Whatever influence Mr Adams has over the Provisionals - and he seems to grow smaller in stature by the day - the chances of a quick resumption of the ceasefire look slim. Sunday night's bomb on a London bus confirmed the IRA's willingness to attack civilians throughout Britain. We must expect further attacks to follow, perhaps in Northern Ireland itself.
As the IRA's strategy unfolds, it is easy to feel gloomy. If the IRA has really given up on peace, then proposals being considered in Downing Street, to establish a date for all-party talks after elections, may have come too late to have much impact. There may be little that London or Dublin can do in the short run to halt the violence without appearing to concede to it.

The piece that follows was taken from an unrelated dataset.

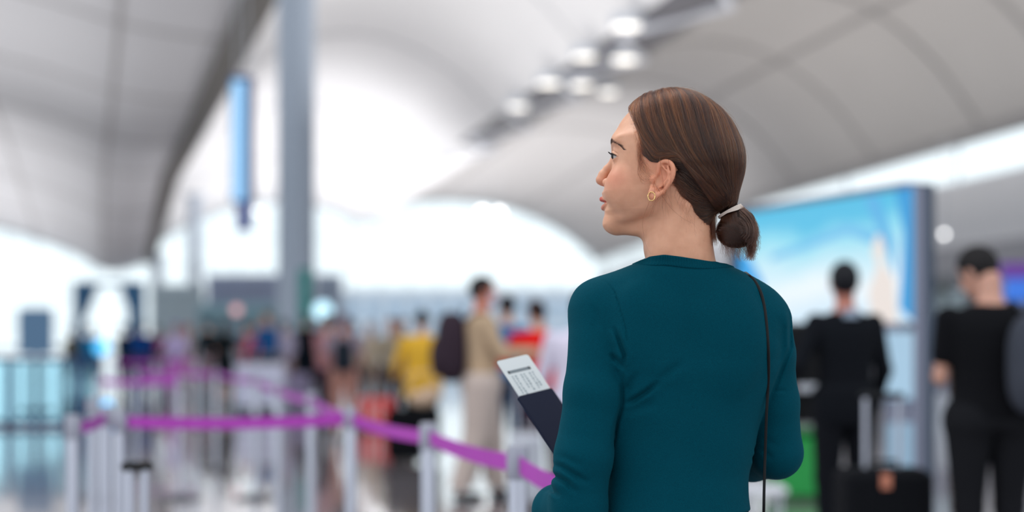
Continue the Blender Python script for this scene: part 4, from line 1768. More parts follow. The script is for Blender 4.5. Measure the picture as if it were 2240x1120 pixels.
def trace(P, sy, down, steps=30, off=None, end=None, step=None, avoid=True):
    """grow strands over the shell from points P towards the tie"""
    n = len(P)
    off = rng.uniform(-2.0, 0.6, n) if off is None else off
    if end is None:
        q_ = rng.uniform(0, 2 * math.pi, n)
        r_ = np.sqrt(rng.uniform(0, 1, n))
        yy_ = np.abs(np.sin(q_)) * r_ * 15 * sy
        end = BCEN[None] + BUA[None] * (np.cos(q_) * r_ * 15)[:, None] + np.stack([0 * yy_, yy_, 0 * yy_], 1)
    phase = rng.uniform(0, 6.28, n)
    out = [P]
    tot = np.linalg.norm(end - P, axis=1) * 1.22
    st = tot / steps
    for i in range(steps):
        hl_ = hairline(P[:, 2])
        P = np.stack([np.where(P[:, 2] > 62, np.minimum(P[:, 0], hl_ + 1), P[:, 0]), P[:, 1], P[:, 2]], 1)
        P, N = proj(P, off)
        to = end - P
        dist = np.linalg.norm(to, axis=1)
        to /= dist[:, None] + 1e-6
        w = down * np.clip((P[:, 2] - 50) / 85, 0, 1)
        dn = np.stack([0 * w - 0.10, 0.55 * sy, -np.ones(n)], 1)
        d = to * (1 - w)[:, None] + dn * w[:, None]
        if avoid:
            ex = (P[:, 0] - EC[0]) / 27.0
            ez = (P[:, 2] - EC[2]) / 41.0
            r2 = ex * ex + ez * ez
            push = np.clip(1.35 - r2, 0, 1)[:, None] * np.stack([-np.abs(ex) - .5, 0 * ex, ez * .6 + .25], 1) * 1.6
            d = d + push
        d[:, 0] -= 1.2 * np.clip((P[:, 0] - hl_ + 5) / 5, 0, 1) * (P[:, 2] > 60)
        d = d - N * (d * N).sum(1)[:, None]
        d /= np.linalg.norm(d, axis=1)[:, None] + 1e-6
        s_ = np.minimum(st * 1.05, dist * .5)
        P = P + d * s_[:, None]
        P = P + 0.12 * np.stack([np.sin(phase + i * .7), np.cos(phase * 2 + i * .6), np.sin(phase * 3 + i * .5)], 1)
        out.append(P)
    return np.stack(out, 1)


def to_world(S):
    return head2world(S[..., 0], S[..., 1], S[..., 2])


allS = []
# locks: strands clump around guides so the surface breaks into streaks
def clumped(n, fn_root):
    return fn_root(n)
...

This conclusion could, in turn, produce a sense of hopelessness. All the effort to make political progress was premised on there being peace. If there is to be no peace, pessimists say, there is little chance that a fresh round of political talks will be any more fruitful than those that have collapsed again and again during the past 25 years.
The answer to such pessimism is that much can still be achieved even while the IRA carries on its campaign. Democratic change involving the lives of millions of people cannot be allowed to wait for a few hundred paramilitaries to lay down their weapons. Politicians on all sides must attempt to build on what has been achieved in the past months, to make sure that endures the IRA's return to violence.
Peace has shifted public opinion, softened old enmities, broken down divisions between communities. The desire to press on with these changes has been demonstrated over the past 10 days with peace rallies in Northern Ireland calling for peace.
There is a real need now to give these feelings firm political expression, for politicians to appeal over the heads of the paramilitaries. John Hume's proposal of a referendum, simultaneously held in Northern Ireland and the Republic, would be one way to achieve this goal. The first question would ask voters whether they disapproved of violence for any purpose. The second would ask them whether they wanted to see all parties start talks.
Both questions would almost certainly produce a "yes" verdict by a large majority. It would force all Northern Ireland's politicians to recognise that an absence of peace does not excuse them from compromise. Such a verdict would serve as a reminder to the IRA that it will not achieve its goals through violence.
More important, a quick referendum would maintain the momentum of a political process which could easily perish along with the ceasefire. Unless the democratic process in Northern Ireland grows vigorous, unless the IRA can see that its own supporters regard the conference chamber as the place to achieve political change, there can be little hope that it will again decide to lay down its arms.